Good Reads: Qaddafi's African mercenaries, Tripoli's water, and Mexican gangs
Today's must reads include an interview with a mercenary in Timbuktu; Qaddafi's control of water pipelines; and how a US government policy to arm Mexican gangs may have backfired.
Francois Mori/AP
Good journalism is dead. We know this because good journalists tell us this every day, in well-written, well-researched, logical, persuasive stories about the dying news industry. We trust these articles, because they are published by reputable news organizations that still care about things like fact-checking and penetrating questions and deep analysis.
All of which proves that good journalism is not, in fact, dead. (Terribly undervalued, maybe.… Not that I’m complaining.)
Today’s collection of Good Reads is a reminder that good journalism goes beyond mere information – that pesky little crawl of type at the bottom of the TV screen – into a satisfying exploration of an issue that gives readers a new way to think about issues that affect their lives.
Timbuktu and mercenaries
In the fabled city of Timbuktu (see map), where the deserts of the Sahara meet up with the mighty Niger River, The Atlantic’s reporter on the ground, Peter Gwin, meets up with Tuareg mercenaries who fought to defend ousted Libyan dictator Col. Muammar Qaddafi from his own people.
Mr. Qaddafi’s use of mercenaries from all over Africa was so common that when citizens see people with darker skin than theirs, they assume that person is a mercenary and promptly hand that person over to the authorities, or, more horribly, settle the matter violently themselves.
In the Atlantic piece, Mr. Gwin describes an interview with a Tuareg fighter, given the pseudonym Abdullah, recently returned from Libya. His unit in Tripoli was told to disperse anti-Qaddafi demonstrators.
“That was easy,” he said with startling nonchalance. "We would kill three or four in the front of the crowd and they all ran away."
And when Qaddafi said in February that his fighters would hunt for protesters house by house, Abdullah and his men took the Libyan leader at his word. "To be honest, it is true. We believed what Qaddafi told us. We believed we would go there and kill everyone."
Fight for water
Libyan news continues to dominate headlines, and in the Monitor’s Backchannels blog yesterday, Dan Murphy reported that the anti-Qaddafi forces have rejected a United Nations proposal to send in peacekeepers. The rebels say they are not in a civil war, but rather in a fight to defend themselves against the forces of a dictator. Now on the outskirts of Qaddafi’s hometown of Sirte, the rebels have given the city an ultimatum to surrender by this weekend. If not, the rebels say they will take the city by force.
But while all attention focuses on the imminent battle to come in Sirte, there is a different battle rebels will have to face 400 miles to the south in the Libyan desert. This will be a battle over control of the flow of drinking water. David Elders, a reporter for the McClatchy newspaper agency, tells us how Qaddafi’s continued control of underground water sources – piped to the coast via Qaddafi’s “Man Made River” project – present the rebel forces’ greatest challenge.
Mr. Enders writes:
“As water lines run dry and prices for bottled water skyrocket, Tripoli's burgeoning water crisis reveals the limitations of the rebel leadership, which still must consolidate its control over vast parts of the country even as it tries to exert its authority over a shortage-plagued capital.”
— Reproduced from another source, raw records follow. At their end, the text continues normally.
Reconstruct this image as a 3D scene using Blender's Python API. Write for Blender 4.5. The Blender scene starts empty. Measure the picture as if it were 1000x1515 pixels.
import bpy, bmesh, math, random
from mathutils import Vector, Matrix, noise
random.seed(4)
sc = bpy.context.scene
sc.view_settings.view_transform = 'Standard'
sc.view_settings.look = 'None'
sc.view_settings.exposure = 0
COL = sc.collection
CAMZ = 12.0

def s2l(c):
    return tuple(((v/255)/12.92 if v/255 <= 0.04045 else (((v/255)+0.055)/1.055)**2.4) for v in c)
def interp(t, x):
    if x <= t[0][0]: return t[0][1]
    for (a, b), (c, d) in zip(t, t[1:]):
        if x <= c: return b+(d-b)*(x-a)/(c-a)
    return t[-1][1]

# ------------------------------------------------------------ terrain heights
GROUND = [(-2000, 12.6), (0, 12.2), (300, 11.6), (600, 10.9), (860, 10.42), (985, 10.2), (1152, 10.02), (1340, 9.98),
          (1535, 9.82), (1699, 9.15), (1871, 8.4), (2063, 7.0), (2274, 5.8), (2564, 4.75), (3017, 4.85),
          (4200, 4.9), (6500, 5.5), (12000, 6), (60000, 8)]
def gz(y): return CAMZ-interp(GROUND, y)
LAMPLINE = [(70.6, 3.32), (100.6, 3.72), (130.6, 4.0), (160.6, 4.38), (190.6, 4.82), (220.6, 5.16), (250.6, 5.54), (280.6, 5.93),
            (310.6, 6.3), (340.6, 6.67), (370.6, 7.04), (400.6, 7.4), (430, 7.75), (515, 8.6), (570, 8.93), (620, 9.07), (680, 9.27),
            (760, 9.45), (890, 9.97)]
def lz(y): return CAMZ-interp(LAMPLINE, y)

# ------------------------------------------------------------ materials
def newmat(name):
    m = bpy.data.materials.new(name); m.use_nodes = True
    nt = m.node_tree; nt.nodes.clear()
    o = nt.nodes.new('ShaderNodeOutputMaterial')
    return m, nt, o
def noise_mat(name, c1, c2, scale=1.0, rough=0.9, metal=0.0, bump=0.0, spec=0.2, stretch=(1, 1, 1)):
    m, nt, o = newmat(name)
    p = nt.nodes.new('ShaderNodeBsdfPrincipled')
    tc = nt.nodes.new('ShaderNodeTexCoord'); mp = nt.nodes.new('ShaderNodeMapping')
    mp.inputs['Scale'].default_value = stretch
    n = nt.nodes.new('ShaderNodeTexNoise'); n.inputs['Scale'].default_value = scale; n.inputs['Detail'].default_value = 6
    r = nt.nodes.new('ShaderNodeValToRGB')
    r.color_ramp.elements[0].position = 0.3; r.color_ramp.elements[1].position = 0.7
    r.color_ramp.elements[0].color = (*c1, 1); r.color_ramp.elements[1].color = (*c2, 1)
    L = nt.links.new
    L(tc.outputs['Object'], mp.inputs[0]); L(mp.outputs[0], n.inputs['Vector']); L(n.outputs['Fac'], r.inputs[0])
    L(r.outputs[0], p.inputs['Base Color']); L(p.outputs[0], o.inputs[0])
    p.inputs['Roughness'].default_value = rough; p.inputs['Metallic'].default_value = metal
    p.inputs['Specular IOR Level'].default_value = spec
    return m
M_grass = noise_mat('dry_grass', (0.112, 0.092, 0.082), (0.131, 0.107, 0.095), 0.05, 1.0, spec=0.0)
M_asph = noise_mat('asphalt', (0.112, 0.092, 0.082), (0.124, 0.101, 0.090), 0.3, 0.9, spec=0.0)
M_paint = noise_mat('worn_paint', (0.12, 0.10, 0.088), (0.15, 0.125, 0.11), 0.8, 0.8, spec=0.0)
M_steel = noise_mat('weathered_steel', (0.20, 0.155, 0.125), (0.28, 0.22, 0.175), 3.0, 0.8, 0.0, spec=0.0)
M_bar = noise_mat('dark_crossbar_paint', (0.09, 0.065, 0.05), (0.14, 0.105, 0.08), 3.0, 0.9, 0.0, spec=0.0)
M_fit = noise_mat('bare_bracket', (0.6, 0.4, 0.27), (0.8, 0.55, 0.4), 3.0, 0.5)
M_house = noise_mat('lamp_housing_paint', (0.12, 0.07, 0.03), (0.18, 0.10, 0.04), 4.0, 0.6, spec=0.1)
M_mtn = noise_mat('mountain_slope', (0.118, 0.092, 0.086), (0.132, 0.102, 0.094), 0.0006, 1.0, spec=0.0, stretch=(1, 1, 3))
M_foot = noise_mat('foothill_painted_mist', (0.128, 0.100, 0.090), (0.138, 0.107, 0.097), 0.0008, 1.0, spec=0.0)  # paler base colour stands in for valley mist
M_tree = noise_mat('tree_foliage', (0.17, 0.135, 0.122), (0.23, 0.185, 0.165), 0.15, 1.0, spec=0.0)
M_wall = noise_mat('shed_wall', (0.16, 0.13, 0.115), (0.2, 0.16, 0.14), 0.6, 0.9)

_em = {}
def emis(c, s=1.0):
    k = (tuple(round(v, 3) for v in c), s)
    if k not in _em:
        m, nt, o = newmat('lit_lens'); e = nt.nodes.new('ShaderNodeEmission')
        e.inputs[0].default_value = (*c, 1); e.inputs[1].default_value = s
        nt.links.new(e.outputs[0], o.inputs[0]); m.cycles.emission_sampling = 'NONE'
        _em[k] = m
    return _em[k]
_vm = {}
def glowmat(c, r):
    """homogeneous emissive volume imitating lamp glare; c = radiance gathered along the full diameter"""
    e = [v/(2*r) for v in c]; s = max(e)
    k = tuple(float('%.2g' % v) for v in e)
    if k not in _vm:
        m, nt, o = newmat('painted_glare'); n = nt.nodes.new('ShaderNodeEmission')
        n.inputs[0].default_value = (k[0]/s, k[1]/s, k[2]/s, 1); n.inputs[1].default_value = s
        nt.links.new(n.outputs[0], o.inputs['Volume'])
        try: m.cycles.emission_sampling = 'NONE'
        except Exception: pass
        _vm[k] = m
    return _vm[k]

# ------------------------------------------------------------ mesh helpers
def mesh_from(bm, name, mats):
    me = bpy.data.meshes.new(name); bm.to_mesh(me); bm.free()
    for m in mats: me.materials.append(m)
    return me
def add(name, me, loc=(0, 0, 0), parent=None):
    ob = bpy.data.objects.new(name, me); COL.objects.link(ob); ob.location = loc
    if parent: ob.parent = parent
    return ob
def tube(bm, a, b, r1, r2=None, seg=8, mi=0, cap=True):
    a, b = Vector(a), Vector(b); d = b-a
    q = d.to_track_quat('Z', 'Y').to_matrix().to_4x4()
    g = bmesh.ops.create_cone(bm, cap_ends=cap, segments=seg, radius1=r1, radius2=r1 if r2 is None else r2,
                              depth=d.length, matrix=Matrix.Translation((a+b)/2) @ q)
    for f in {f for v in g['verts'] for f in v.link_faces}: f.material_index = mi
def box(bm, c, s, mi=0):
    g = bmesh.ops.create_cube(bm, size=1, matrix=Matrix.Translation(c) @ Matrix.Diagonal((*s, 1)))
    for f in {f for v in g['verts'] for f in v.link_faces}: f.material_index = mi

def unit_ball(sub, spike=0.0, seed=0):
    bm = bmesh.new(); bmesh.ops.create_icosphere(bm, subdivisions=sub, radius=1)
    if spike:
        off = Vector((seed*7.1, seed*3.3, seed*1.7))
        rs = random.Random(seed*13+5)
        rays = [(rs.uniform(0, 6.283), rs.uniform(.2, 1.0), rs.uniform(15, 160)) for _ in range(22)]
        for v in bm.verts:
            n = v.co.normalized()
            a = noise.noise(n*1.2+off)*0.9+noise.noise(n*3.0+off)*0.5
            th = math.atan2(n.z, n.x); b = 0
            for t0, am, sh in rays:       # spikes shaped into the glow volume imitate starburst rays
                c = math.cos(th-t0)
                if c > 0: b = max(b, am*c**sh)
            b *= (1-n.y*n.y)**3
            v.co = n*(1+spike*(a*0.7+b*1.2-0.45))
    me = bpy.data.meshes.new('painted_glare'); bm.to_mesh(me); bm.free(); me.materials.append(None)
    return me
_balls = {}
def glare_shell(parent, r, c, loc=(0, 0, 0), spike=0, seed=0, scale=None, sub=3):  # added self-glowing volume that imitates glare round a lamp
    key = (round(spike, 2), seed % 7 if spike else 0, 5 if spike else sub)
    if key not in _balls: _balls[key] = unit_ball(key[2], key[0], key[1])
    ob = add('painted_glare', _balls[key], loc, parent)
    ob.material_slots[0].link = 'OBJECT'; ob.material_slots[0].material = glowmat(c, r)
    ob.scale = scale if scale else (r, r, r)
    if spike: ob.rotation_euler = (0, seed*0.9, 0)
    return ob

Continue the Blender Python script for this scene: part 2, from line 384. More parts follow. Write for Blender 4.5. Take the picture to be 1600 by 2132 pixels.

“Fakher Badr, a member of the rebel National Transitional Council's stabilization team in Tripoli, said that he knew of no plans for securing southern oil and water facilities, and that his committee was only just beginning its work after arriving in Tripoli last week.
“For now, he said, trucking in bottled water will have to do.”
Fast and Furious fallout
And in today’s annals of gung-ho law-enforcement, Will Oremus of Slate Magazine recounts how the US government attempted to fight Mexican drug gangs by proxy, giving American weapons to rival Mexican drug gangs. He points out an earlier investigative report in which the Los Angeles Times found that “Operation Fast and Furious,” as the guns-to-gangs program was called, continued even after it emerged that nearly 2,000 guns had gone missing.
Surely, it must have seemed like a good idea at the time. But given Mexico’s current spate of violence, more recently with the shootout and fire at a packed casino in Monterrey, news that the US government may have fomented that violence further by arming drug gangs is, in a word, awkward.
Part of the problem, Mr. Oremus points out, is that the US government agency in charge of the operation – the Bureau for Alcohol Tobacco and Firearms (ATF) – has not had a director since 2006. Neither the Bush nor the Obama administration has been able to name a new director because of the lobbying power of gun-rights groups in Washington.